This is definitely the year to be searching the 'Net for Narnia feast ideas: every other youth group is putting on a Narnia event, every other fancy restaurant has some kind of four-course Narnian menu online. Ideas range from a medieval feast gone wild to a Mr. Tumnus tea with toast and sardines. Most of them feature Turkish Delight. I haven't seen one yet with barbecued bear meat wrapped around apples, but maybe that's a problem of supply. Tim's Mom has a description and photos of their family's annual Narnian dinner--the toddlers in their cloaks are adorable.
But anyway, we had decided to do a small-scale feast for tomorrow night, and I found a website with some food quotes from all the different books.
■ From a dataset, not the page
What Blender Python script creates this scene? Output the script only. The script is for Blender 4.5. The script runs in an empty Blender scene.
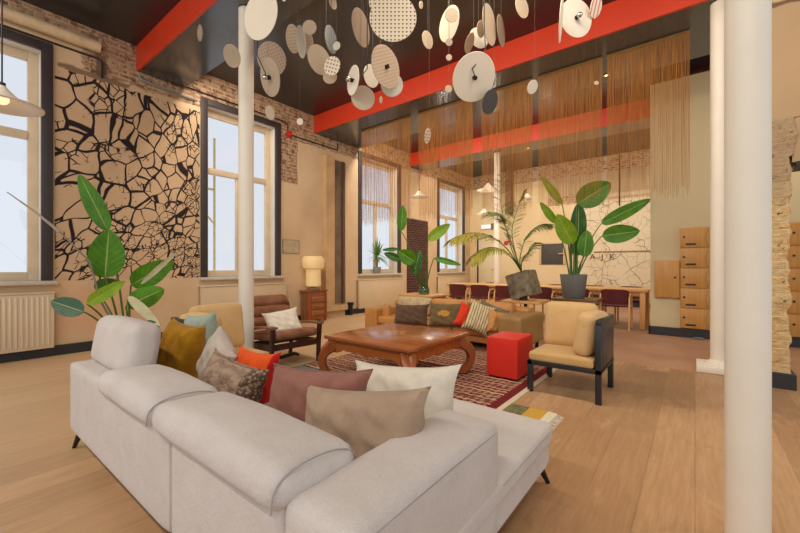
import bpy, bmesh, math, random
from mathutils import Vector, Matrix, Euler
random.seed(7)
PI = math.pi
SC = bpy.context.scene
C = SC.collection
H = 1.15
YAW = math.atan(295/376.)
FX, FY = -math.sin(YAW), math.cos(YAW)
RX, RY = math.cos(YAW), math.sin(YAW)

def P(px, py, d):
    """place in the room seen at photo position px,py at depth d metres"""
    u = (px-400)/376.; v = -(py-266.5)/376.
    return Vector(((FX+RX*u)*d, (FY+RY*u)*d, H+v*d))

# ------------------------------------------------------------------ materials
def L(c):
    c = c/255.
    return c/12.92 if c <= .04045 else ((c+.055)/1.055)**2.4
def col(r, g, b): return (L(r), L(g), L(b), 1)

class NT:
    def __init__(s, name):
        s.m = bpy.data.materials.new(name); s.m.use_nodes = True
        s.t = s.m.node_tree; s.n = s.t.nodes; s.b = s.n['Principled BSDF']
        s.co = None
    def link(s, a, b): s.t.links.new(a, b)
    def coord(s, kind='Object'):
        if s.co is None: s.co = s.n.new('ShaderNodeTexCoord')
        return s.co.outputs[kind]
    def inp(s, sock, v):
        if isinstance(v, (int, float)): sock.default_value = v
        elif isinstance(v, tuple): sock.default_value = v
        else: s.link(v, sock)
    def math(s, op, a, b=0., c=0.):
        n = s.n.new('ShaderNodeMath'); n.operation = op
        s.inp(n.inputs[0], a); s.inp(n.inputs[1], b); s.inp(n.inputs[2], c)
        return n.outputs[0]
    def mix(s, f, a, b, mode='MIX'):
        n = s.n.new('ShaderNodeMix'); n.data_type = 'RGBA'; n.blend_type = mode
        s.inp(n.inputs[0], f); s.inp(n.inputs[6], a); s.inp(n.inputs[7], b)
        return n.outputs[2]
    def noise(s, scale, detail=4, rough=.5, vec=None, dist=0.):
        n = s.n.new('ShaderNodeTexNoise'); n.inputs['Scale'].default_value = scale
        n.inputs['Detail'].default_value = detail; n.inputs['Roughness'].default_value = rough
        n.inputs['Distortion'].default_value = dist
        s.link(vec if vec is not None else s.coord(), n.inputs['Vector'])
        return n.outputs['Fac']
    def noisec(s, scale, detail=3, vec=None):
        n = s.n.new('ShaderNodeTexNoise'); n.inputs['Scale'].default_value = scale
        n.inputs['Detail'].default_value = detail
        s.link(vec if vec is not None else s.coord(), n.inputs['Vector'])
        return n.outputs['Color']
    def voro(s, scale, vec=None, feature='F1', out='Distance', rnd=1.):
        n = s.n.new('ShaderNodeTexVoronoi'); n.feature = feature
        n.inputs['Scale'].default_value = scale; n.inputs['Randomness'].default_value = rnd
        s.link(vec if vec is not None else s.coord(), n.inputs['Vector'])
        return n.outputs[out]
    def wave(s, scale, dist=0., vec=None, dir='X', prof='SIN'):
        n = s.n.new('ShaderNodeTexWave'); n.bands_direction = dir; n.wave_profile = prof
        n.inputs['Scale'].default_value = scale; n.inputs['Distortion'].default_value = dist
        s.link(vec if vec is not None else s.coord(), n.inputs['Vector'])
        return n.outputs['Fac']
    def mapr(s, sc=(1,1,1), rot=(0,0,0), loc=(0,0,0), vec=None):
        n = s.n.new('ShaderNodeMapping'); n.inputs['Scale'].default_value = sc
        n.inputs['Rotation'].default_value = rot; n.inputs['Location'].default_value = loc
        s.link(vec if vec is not None else s.coord(), n.inputs['Vector'])
        return n.outputs[0]
    def sep(s, vec=None):
        n = s.n.new('ShaderNodeSeparateXYZ'); s.link(vec if vec is not None else s.coord(), n.inputs[0])
        return n.outputs
    def comb(s, x, y, z):
        n = s.n.new('ShaderNodeCombineXYZ'); s.inp(n.inputs[0], x); s.inp(n.inputs[1], y); s.inp(n.inputs[2], z)
        return n.outputs[0]
    def ramp(s, f, stops, interp='LINEAR'):
        n = s.n.new('ShaderNodeValToRGB'); n.color_ramp.interpolation = interp
        e = n.color_ramp.elements
        e[0].position = stops[0][0]; e[0].color = stops[0][1]
        e[1].position = stops[-1][0]; e[1].color = stops[-1][1]
        for p, c in stops[1:-1]:
            k = e.new(p); k.color = c
        s.inp(n.inputs[0], f); return n.outputs[0]
    def step(s, f, lo, hi):
        n = s.n.new('ShaderNodeMapRange'); n.clamp = True
        s.inp(n.inputs[0], f); n.inputs[1].default_value = lo; n.inputs[2].default_value = hi
        return n.outputs[0]
    def brick(s, vec, c1, c2, mortar, w=.22, h=.065, ms=.012):
        n = s.n.new('ShaderNodeTexBrick'); s.link(vec, n.inputs['Vector'])
        n.inputs['Color1'].default_value = c1; n.inputs['Color2'].default_value = c2
        n.inputs['Mortar'].default_value = mortar; n.inputs['Scale'].default_value = 1
        n.inputs['Brick Width'].default_value = w; n.inputs['Row Height'].default_value = h
        n.inputs['Mortar Size'].default_value = ms; n.inputs['Mortar Smooth'].default_value = .3
        return n.outputs['Color'], n.outputs['Fac']
    def boxmask(s, a, a0, a1, z, z0, z1, nz=None, amt=.1, soft=.01):
        """1 inside the rectangle, ragged edges when nz is given"""
        m = s.math('MINIMUM', s.math('MINIMUM', s.math('SUBTRACT', a, a0), s.math('SUBTRACT', a1, a)),
                   s.math('MINIMUM', s.math('SUBTRACT', z, z0), s.math('SUBTRACT', z1, z)))
        if nz is not None: m = s.math('ADD', m, s.math('MULTIPLY', s.math('SUBTRACT', nz, .5), amt))
        return s.step(m, -soft, soft)
    def base(s, v, rough=.6, metal=0., spec=.5):
        s.inp(s.b.inputs['Base Color'], v); s.inp(s.b.inputs['Roughness'], rough)
        s.b.inputs['Metallic'].default_value = metal
        s.b.inputs['Specular IOR Level'].default_value = spec
    def bump(s, h, strength=.3, dist=.01):
        n = s.n.new('ShaderNodeBump'); n.inputs['Strength'].default_value = strength
        n.inputs['Distance'].default_value = dist; s.link(h, n.inputs['Height'])
        s.link(n.outputs[0], s.b.inputs['Normal'])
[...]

The one that appealed to us most was from The Silver Chair:
"She had a vague impression of Dwarfs crowding round the fire with frying-pans rather bigger than themselves, and the hissing, and delicious smell of sausages, and more, and more sausages. And not the wretched sausages half full of bread and soya bean either, but real meaty, spicy ones, fat and piping hot and burst and just the tiniest bit burnt. And great mugs of frothy chocolate, and roast potatoes and roast chestnuts, and baked apples with raisins stuck in where the cores had been, and then ices just to freshen you up after all the hot things."Except for the chestnuts, those are just about all of our favourite cold-weather things, and if you add in some Really Good Grapes (from Prince Caspian) and a few cookies (we just happen to have a lion-shaped cutter), it sounds like a perfect New Year's party meal.
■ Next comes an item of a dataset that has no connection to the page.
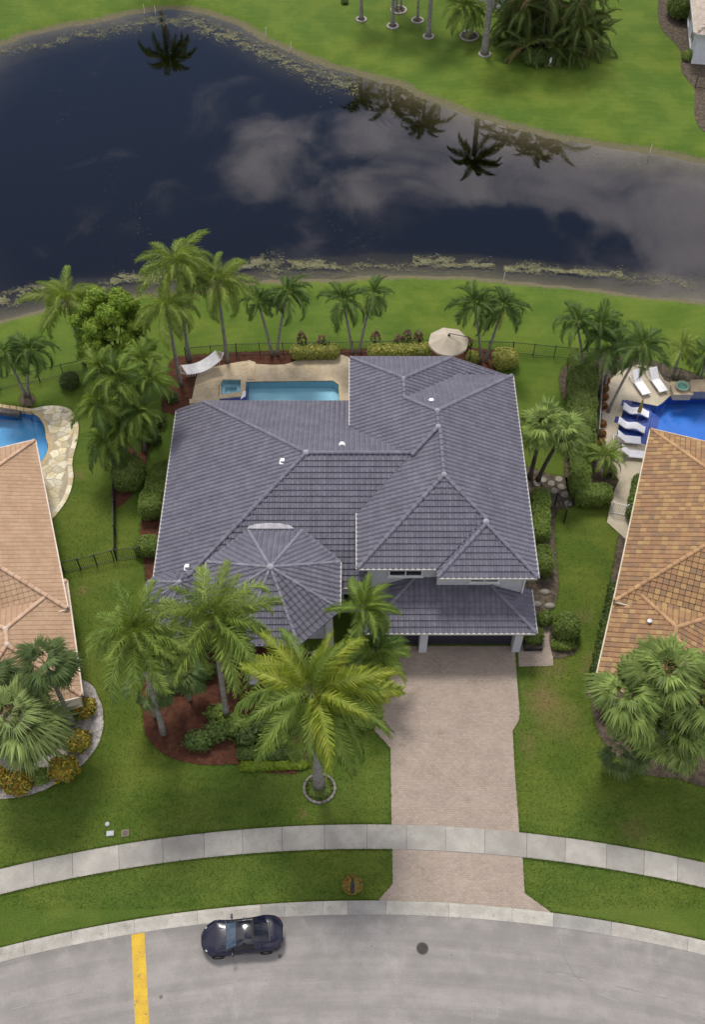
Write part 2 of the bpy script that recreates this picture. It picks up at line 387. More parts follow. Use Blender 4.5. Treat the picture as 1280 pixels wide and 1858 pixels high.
M_CONC = mat('concrete', (.345, .328, .295), (.275, .26, .236), scale=.8, rough=.9, spec=.2, fine=.12, fscale=18, bump=.004, bscale=60, obj=.10,
             extra=lambda g, c, p: g.mix(g.rng(g.noise(p, 1.3, 7, .75), .50, .60, 0, .85), c, g.mix(g.noise(p, .35, 3), (.225, .218, .20), (.36, .335, .295))))
walk_base = MB().prism(arc_poly(R_WALK_O - .02, R_WALK_I + .02, R(-40), R(40), 60), -.06, .012).build('sidewalk', mat('joint_dirt', (.17, .155, .12), rough=.95)); tag(walk_base, kind='structure')
joints_px = [60, 131, 215, 295, 370, 440, 512, 589, 666, 738, 809, 880, 957, 1027, 1102, 1170, 1231]
def walk_y(x): return 1500 + .00019 * (x - 660) ** 2
ja = [ang(x, walk_y(x)) for x in joints_px]
step = ja[1] - ja[0]
ja = [ja[0] - .029 * k for k in range(7, 0, -1)] + ja + [ja[-1] + .029 * k for k in range(1, 8)]
for a0, a1 in zip(ja, ja[1:]):
    MB().prism(arc_poly(R_WALK_O, R_WALK_I, a0 + .00012, a1 - .00012, 4), 0, .042 + rnd.uniform(-.004, .004)).build('slab', M_CONC, walk_base, bevel=.008)
kerb_base = MB().prism(arc_poly(R_KERB_O - .02, R_KERB_I + .02, R(-45), R(45), 60), -.06, .004).build('kerb', MATS['joint_dirt']); tag(kerb_base, kind='structure')
M_KERB = mat('kerb_concrete', (.40, .38, .34), (.33, .312, .276), scale=1.2, rough=.9, spec=.2, fine=.14, fscale=16, bump=.004, bscale=60, obj=.09,
             extra=lambda g, c, p: g.mix(g.rng(g.noise(p, 2.2, 6, .7), .54, .66, 0, .5), c, (.22, .21, .19)))
M_KERB2 = mat('kerb_concrete_grey', (.30, .29, .265), (.25, .24, .225), scale=1.2, rough=.9, spec=.2, fine=.14, fscale=16, bump=.004, bscale=60)
kj = [(130, 1700), (197, 1687), (244, 1677), (358, 1663), (473, 1652), (517, 1650), (587, 1647), (631, 1646), (701, 1647), (815, 1654), (930, 1664), (1005, 1671), (1110, 1687), (1249, 1712)]
ka = [ang(*p) for p in kj]
ka = [ka[0] - .032 * k for k in range(9, 0, -1)] + ka + [ka[-1] + .032 * k for k in range(1, 9)]
for i, (a0, a1) in enumerate(zip(ka, ka[1:])):
    grey = any(abs((a0 + a1) / 2 - ang(x, y)) < .004 for x, y in ((495, 1650), (666, 1646), (1057, 1679)))
    n = 5; prof = [(R_KERB_O, 0), (R_KERB_O, .10), (R_KERB_O - .16, .095), (R_KERB_O - .42, .03), (R_KERB_O - .50, .018), (R_KERB_I, .022), (R_KERB_I, -.02)]
    V = []; F = []; m = len(prof)
    for k in range(n + 1):
        a = a0 + .0001 + (a1 - a0 - .0002) * k / n
        V += [pol(r, a, z) for r, z in prof]
    for k in range(n): F += [(k * m + j, k * m + j + 1, (k + 1) * m + j + 1, (k + 1) * m + j) for j in range(m - 1)]
    F += [tuple(range(m)), tuple(n * m + j for j in reversed(range(m)))]
    MB().add(V, F).build('kerb_stone', M_KERB2 if grey else M_KERB, kerb_base)

# ---- paved areas (pavers are only a few pixels: bricks in the material)
def paver_mat(name, c1, c2, c3, bw, bh, mortar, rot=0.0, msize=.035):
    def ex(g, col, pos):
        v = g.n('ShaderNodeVectorRotate', {'Vector': pos, 'Angle': rot}, rotation_type='Z_AXIS').outputs[0]
        br = g.n('ShaderNodeTexBrick', {'Vector': v, 'Color1': (1, 1, 1, 1), 'Color2': (.86, .86, .86, 1), 'Mortar': (0, 0, 0, 1), 'Scale': 1.0, 'Mortar Size': msize * bh, 'Mortar Smooth': .3, 'Bias': 0.0, 'Brick Width': bw, 'Row Height': bh}, offset=.5)
        k = g.rng(g.noise(pos, .8, 5, .6), .3, .7)
        col = g.mix(k, col, c3)
        col = g.mix(1.0, col, br.outputs['Color'], 'MULTIPLY')
        col = g.mix(br.outputs['Fac'], col, mortar)
        for px, py, r in ((760, 1250, .5), (860, 1240, .6), (800, 1330, .35), (700, 1270, .3), (850, 1450, .45)):      # oil drips
            c = U(px, py); w = g.vmath('ADD', pos, g.vmath('MULTIPLY', g.noise(pos, 3, 4, .7, 'Color'), (.5, .5, 0)))
            col = g.mix(g.rng(g.vmath('DISTANCE', w, (c.x + .25, c.y + .25, .014)), r * .1, r, .3, 0), col, g.mix(1.0, col, (.55, .54, .54), 'MULTIPLY'))
        return g.mix(g.rng(g.noise(pos, .45, 6, .7), .55, .75, 0, .4), col, g.mix(1.0, col, (.72, .70, .68), 'MULTIPLY'))
    return mat(name, c1, c2, scale=5, rough=.9, spec=.2, extra=ex, fine=.13, fscale=14, bump=.003, bscale=30)
M_DRIVE = paver_mat('driveway_pavers', (.335, .272, .224), (.285, .230, .190), (.36, .295, .244), .23, .125, (.165, .135, .112), 0)
M_PATIO = paver_mat('patio_pavers', (.47, .385, .26), (.40, .32, .215), (.52, .43, .31), .28, .15, (.36, .28, .18), 0)
drive_px = [(722, 1184), (941, 1184), (944, 1296), (942, 1308), (931, 1326), (935, 1400), (943, 1507), (943, 1511), (712, 1500), (711, 1497), (709, 1357), (679, 1325), (690, 1302), (706, 1230), (712, 1184)]
def sheet(name, poly, z, m, kind='structure', z0=-.05):
    o = MB().prism(poly, z0, z).build(name, m); return tag(o, kind=kind)
dw = [Vector((1.8, 33.2, 0)), Vector((10.3, 33.2, 0))] + UP(drive_px[2:-1]) + [U(714, 1184)]
sheet('driveway', dw, .014, M_DRIVE)
apron = [U(712, 1538), U(949, 1552), U(953, 1621), pol(R_KERB_O - .01, ang(1004, 1657)), pol(R_KERB_O - .01, ang(900, 1648)), pol(R_KERB_O - .01, ang(780, 1640)), pol(R_KERB_O - .01, ang(685, 1634)), U(713, 1604)]
sheet('driveway_apron', apron, .014, M_DRIVE)
def brick_edge(parent_name, poly_px, m): pass
walk_px = [(706, 1236), (690, 1302), (640, 1300), (560, 1290), (500, 1270), (440, 1225), (420, 1190), (600, 1180), (640, 1215)]
sheet('front_path', UP(walk_px), .018, M_DRIVE)
sheet('side_path', UP([(941, 1150), (1003, 1130), (1005, 1208), (942, 1210)]), .018, M_DRIVE)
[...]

Jackdas obviously liked the quote, too, and included it in an absolutely delightful (and mouth-watering) blog post; it's archived here, so you'll have to scroll down to his October 14th post.
As for Turkish Delight...we haven't quite decided. Tim's Mom included a recipe in her post, and we do have a Middle Eastern store nearby that would probably have some, but after all, that was the BAD food in the book! (Not to mention what I've heard that the university students used to put in it in C.S. Lewis's day...Turkish Delight seems to have been the Hash Brownies of its time.) I think baked apples and cookies (and ices just to freshen you up) would be just as good.
So we'll be making some glittery jewellery, having a Narnia scavenger hunt, and eating sausages, maybe just the tiniest bit burnt. What are you doing New Year's Eve?